Je descends. Je marche. Le bus est à 20 mètres devant moi. Il va partir.
Autour, des agités de la vie (soit 80%), se mettent à courir en faisant de grands signes avec leur bras comme si le chauffeur les regardait.
Je continue à
mon rythme. Sans me presser. Le bus n'était toujours pas partit.
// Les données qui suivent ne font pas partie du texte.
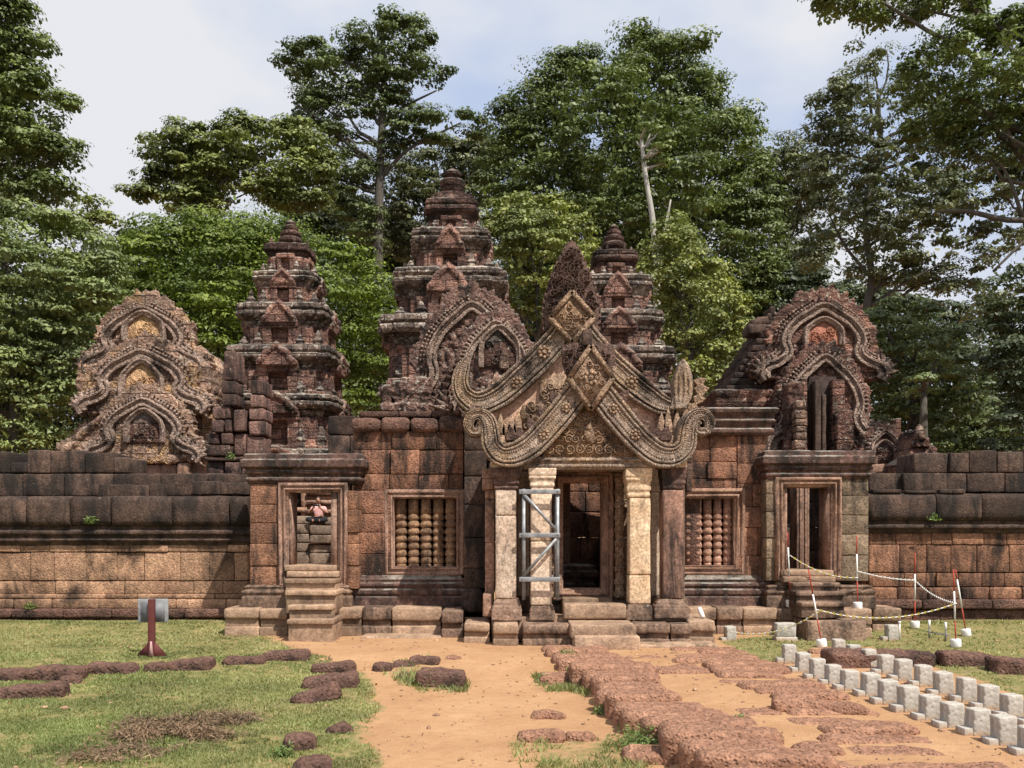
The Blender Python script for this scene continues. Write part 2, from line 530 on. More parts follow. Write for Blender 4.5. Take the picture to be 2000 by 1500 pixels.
M['lib_brick'] = mat_stone('lib_brick', (.34, .15, .095), (.26, .11, .075), dk=.15, lt=.06, isl=0, pit=16, pitd=.012)
M['concrete'] = mat_stone('concrete', (.43, .40, .36), (.31, .28, .235), dark=(.2, .15, .105), dk=.34, light=(.5, .48, .44), lt=.2, isl=.15, pit=22, pitd=.008, ds=(5, 5, 5), fine_=.35, soil=(.42, .25, .13))
M['moss_stone'] = mat_stone('moss_stone', (.27, .20, .15), (.17, .125, .095), dk=.34, lt=.22, isl=.3, pit=16)

def simple(name, col, ro=.6, metal=0, bump=0, var=.2):
    t = NT(name)
    n = t.noise(9, 5, .6)
    c = t.mix(1.0, col, t.ramp(n, (.3, 1 - var), (.7, 1 + var)), 'MULTIPLY')
    return t.pbr(c, ro, t.bump(n, .4, bump) if bump else None, metal)
M['steel'] = simple('galvanised_steel', (.26, .265, .27), .5, .4, 0, .45)
M['red_paint'] = simple('red_paint', (.36, .055, .035), .6, 0, 0, .3)
M['white_paint'] = simple('white_paint', (.75, .74, .71), .6, 0, 0, .12)
M['sign_grey'] = simple('sign_grey', (.27, .275, .28), .6, .1, 0, .35)
M['sign_dark'] = simple('sign_dark', (.16, .16, .17), .5, 0, 0, .25)
M['chain_w'] = simple('chain_white', (.78, .78, .74), .6, 0, 0, .1)
M['chain_y'] = simple('chain_yellow', (.62, .50, .10), .6, 0, 0, .1)
M['shirt'] = simple('pink_cloth', (.74, .42, .40), .9, 0, .01, .1)
M['skin'] = simple('skin', (.35, .19, .13), .6, 0, 0, .08)
M['black_cloth'] = simple('black_cloth', (.02, .02, .023), .9, 0, .01, .2)
M['hair'] = simple('hair', (.018, .014, .012), .7, 0, 0, .2)
M['phone'] = simple('phone', (.03, .03, .035), .3, 0, 0, .1)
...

Je suis montée. Je n'ai pas couru, je n'ai pas le souffle hâté et la mèche à l'envers. Je suis arrivée, calme. Et quand bien même je l'aurais loupé, un autre serait arrivé juste après ...
Collé-serré.
Je redescends. Le grand bâtiment de verre se dresse devant moi.
Il est 9h.
Je prends le temps de payer un café. Sourire. merci. C'est chaud, ça fume. J'aime l'odeur. Je prends l’ascenseur.
Arrivée. Je suis de bonne humeur. Calme.
J'ai résisté au tourbillon.
Mais je sais que si je baisse la garde, je peux vite être emportée par la vague. Et boire la tasse. Tomber. M'agiter. En faire trop.
Aller trop vite. Réfléchir à trop de choses. Me dépêcher.
Alors boum, je prendrais une leçon de la vie, pour me faire ralentir. Je mettrai un joli pansement, et je me relèverai. Toujours.
Prenons le temps, nous sommes pressés.